Yes, I have been talking about reincarnation all along. It is something I think about often. At one point, I imagined all the countless lives I might have lived and all the bodies I might have inhabited. I tried to calculate how many bones would have accumulated if I had been reborn again and again throughout the history of this universe. The result was a vast beach of bones, enough to cover the entire West Coast.
But then the thought expands even further. What if the universe itself is reborn endlessly? What if not only people reincarnate, but the entire cosmos undergoes cycles of birth, dissolution, and renewal?
I believe that life pervades everything. There is a universal life force, a consciousness that manifests in all beings. Some call it the astral light. Some call it Shiva—the god who does not need to incarnate because he is already present in every form and every moment.

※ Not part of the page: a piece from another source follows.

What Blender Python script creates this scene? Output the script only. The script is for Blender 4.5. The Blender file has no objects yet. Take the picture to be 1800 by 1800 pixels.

Yet when I examine the idea carefully and with some discrimination, I realize that, on a practical level, I am not especially attracted to reincarnation. My main reason is simple: I do not want to be a child again. I do not want to be born helpless, subjected to a particular culture and family, small enough to be picked up and carried about without any say in my own life. I do not want to pass once more through the long process of developing enough understanding to live independently.
So what is this life really about?
I come from a school of thought that teaches that everyone is already enlightened. There is nowhere else to go and nothing new to attain. We are already what we seek. We have already reached the ultimate truth this universe can reveal.
The problem is not that enlightenment is absent. The problem is that we are unaware of it, and this ignorance shapes how we treat one another.
For this reason, I do not long for reincarnation. To me, it seems like another cycle of suffering.
My deepest aspiration is different: to be absorbed into absolute consciousness, to dissolve back into the primordial source from which all things arise—an infinite, all-pervasive reality that exists beyond time and space.